銅線は経年で傷んで、切れることがありますので既存の銅線よりも太いものを使用しました。
棟の端に施工されている鬼瓦の取り合いの漆喰がポロポロと剥がれてきていたので詰めないしました。
漆喰は瓦同士の隙間を埋めて雨水の浸入を抑える役割があります。また、瓦を固定する際にも使用されます。
近年は異常気象で大型の台風が頻繁に上陸します。その時にできるだけ被害を防止するためにシーリングで瓦同士を繋いで固定させていただきました。

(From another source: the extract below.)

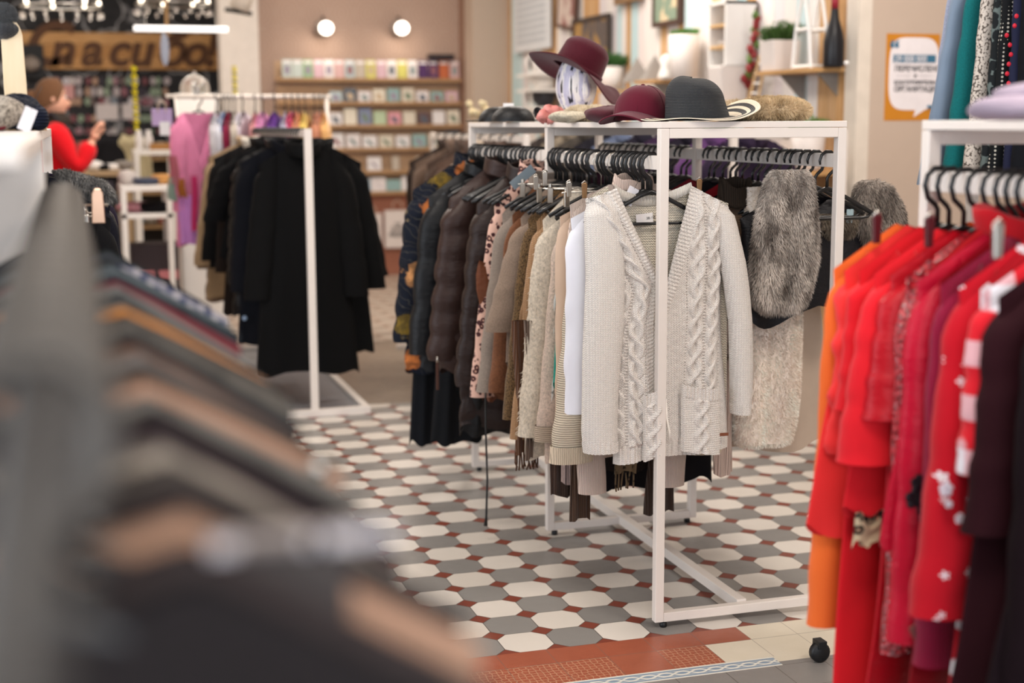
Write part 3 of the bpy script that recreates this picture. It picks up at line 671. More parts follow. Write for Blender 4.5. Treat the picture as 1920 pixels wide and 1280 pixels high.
# -- far section
g1(893,.225,0,'pink leopard-print blouse with black rosettes','blouse',cloth('#cfa898','leopard','#3a1a1f'),pyb=728,ws=.195,wm=.195,wh=.205,th=.016,sl=.62,rx=.05,ry=.02,cuff=.045,splay=.02,seed=17,collar=(.06,cloth('#cfa898','leopard','#3a1a1f'),'stand'),zt=1.225)
g1(850,.27,0,'dark chocolate brown quilted down coat, second puffer from the leopard blouse side','down coat',cloth('#271b18',NY),pyb=805,ws=.215,wm=.23,wh=.25,th=.038,sl=.6,rx=.07,ry=.045,cuff=.055,splay=.02,seed=18,puff=.011,npuff=9,collar=(.05,cloth('#271b18',NY),'stand'),zt=1.225)
g1(806,.285,0,'warm brown puffer jacket with broad stitched channels and a zipped cuff','puffer jacket',cloth('#33231f',NY),pyb=700,ws=.24,wm=.24,wh=.25,th=.045,sl=.56,rx=.078,ry=.05,cuff=.062,splay=.02,seed=19,puff=.016,npuff=7,collar=(.055,cloth('#33231f',NY),'stand'),zt=1.235)
g1(771,.29,0,'black quilted jacket beside the floral one','jacket',cloth('#0e0f12',NY),pyb=695,ws=.25,wm=.24,wh=.26,th=.04,sl=.57,rx=.075,ry=.045,cuff=.062,splay=.02,seed=20,puff=.01,npuff=4,collar=(.04,cloth('#0e0f12',NY),'stand'),zt=1.225)
g1(740,.32,0,'navy puffer jacket printed with orange blossoms and gold leaves, farthest garment on the left rail','puffer jacket',cloth('#131722','floral'),pyb=700,ws=.275,wm=.27,wh=.28,th=.042,sl=.56,rx=.08,ry=.05,cuff=.065,splay=.025,seed=21,puff=.012,npuff=8,collar=(.05,cloth('#131722','floral'),'stand'),zt=1.245)
pz=[o for o in bpy.data.objects if o.get('label','').startswith('warm brown puffer')][0]; q=PY(824,680,pz.location.y-.10); zp=flat(MB().box(-.005,.005,-.003,.003,-.10,0),'zip_pull',plain('#4a2c22',.5),pz,loc=tuple(q[i]-pz.location[i] for i in range(3))); MB().tube([(0,0,.0),(0,0,.02)],.004,8).build('zip_slider',METAL,zp)
# -- longer things that show under the hems
def lower(px0,px1,pyb,y,zt,label,cat,mat,name=None,**k):
    a=PY(px0,pyb,y); b=PY(px1,pyb,y); w=(b[0]-a[0])/2
    k['ws']=.06
    return garment(name or cat.replace(' ','_'),label,cat,mat,(a[0]+b[0])/2,y,zt,a[2],wm=w*.62,wh=w,th=k.pop('th',.015),slope=.05,nk=.05,**k)
lower(768,850,832,5.41,1.0,'long black wool coat reaching below the floral puffer','coat',cloth('#0d0f14','wool'),th=.04,ws=.17)
lower(808,905,832,5.13,.95,'black straight coat whose hem shows under the brown puffer','coat',cloth('#101114','wool'),th=.04,ws=.17)
lower(862,968,815,4.70,1.05,'black padded coat with the lowest hem beside the leopard blouse','coat',cloth('#0e0e10',NY),th=.036,puff=.008,npuff=7,ws=.17)
lower(905,948,748,4.53,.95,'rust suede waistcoat showing a brown hem tip under the taupe jacket','waistcoat',cloth('#6f4029','leather'),th=.012,ws=.1)
# fringed scarves and ribbed sleeves
def hang_strip(px0,px1,pyt,pyb,y,label,cat,mat,fr=0,name='scarf',th=.012,taper=1.0,seed=1):
    a=PY(px0,pyb,y); b=PY(px1,pyb,y); t_=PY((px0+px1)/2,pyt,y); cx=(a[0]+b[0])/2; w=(b[0]-a[0])/2; L=t_[2]-a[2]; rg=random.Random(seed); p=[rg.uniform(0,6) for _ in range(4)]
    root=thing(name,label,cat,(cx,y,t_[2]))
    def f(u,t):
        q=2*PI*u; ww=w*(taper+(1-taper)*t); return (ww*math.copysign(abs(math.cos(q))**.7,math.cos(q))*(1+.04*math.sin(6*t+p[0]))+.006*math.sin(4*t+p[1]),th*math.sin(q)+.006*math.sin(9*ww/w*math.cos(q)+p[2]),-(L-(.05 if fr else 0))*t+.006*math.sin(3*math.cos(q)+p[3])*t)
    MB().grid(f,30,26,wrapu=True).build('body',mat,root)
    if fr:
        fm=MB()
        for i in range(fr):
            x=-w+2*w*(i+.5)/fr; fm.tube([(x,rg.uniform(-.006,.006),-(L-.055)),(x+rg.uniform(-.003,.003),rg.uniform(-.01,.01),-L+.02),(x+rg.uniform(-.005,.005),rg.uniform(-.01,.01),-L-rg.uniform(-.01,.01))],.0028,5)
        tag(fm.build('fringe',mat,root),kind='stuff')
    return root
hang_strip(965,1010,600,880,4.05,'brown fringed scarf hanging below the camel jumper','scarf',cloth('#5d3c28','rib'),fr=12,seed=1)
hang_strip(985,1000,600,860,3.98,'narrow grey brown ribbed scarf beside the fringed one','scarf',cloth('#6b584c','rib'),seed=2)
hang_strip(1030,1068,600,930,3.86,'chocolate ribbed cardigan sleeve hanging under the pink fuzzy jumper','cardigan',cloth('#4c3a31','rib'),name='cardigan',seed=3)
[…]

被害に遭いやすい棟部もシーリングを用いてしっかりと補強しています。
屋根面の瓦もシーリングを充填して固定しました。
この作業を「ラバーロック」と言い、瓦の飛散を防止するのに有効です。しかし、想定以上の強風が吹き荒れると、瓦がまとめてズレることがありますので、そのこともふまえて検討しましょう。
大屋根と同様に、下屋の瓦もシーリングで固定しました。
これで、強風で瓦がバラバラになって落下するのを防ぐことができます。
大屋根の軒樋が端から端まで飛散していたので、新しい樋を取付けました。
軒樋は受け金具という金具にはめ込んで固定していますので、受け金具から外れると飛散してしまいます。今後、樋が外れないように、受け金具の両端に銅線を通して引っ張って固定しました。下屋の樋も穴があいていたので、部分的に交換しました。
ベランダのテラス屋根の波板が風ですべて飛ばされてしまったので、新しい波板、ポリカ波板に張り替えました。
ポリカ波板は衝撃に強く柔軟性があるため、ほとんど割れることはありません。また、紫外線などの外気の影響による変色や変形などの劣化症状も少ないので長くご使用いただけます。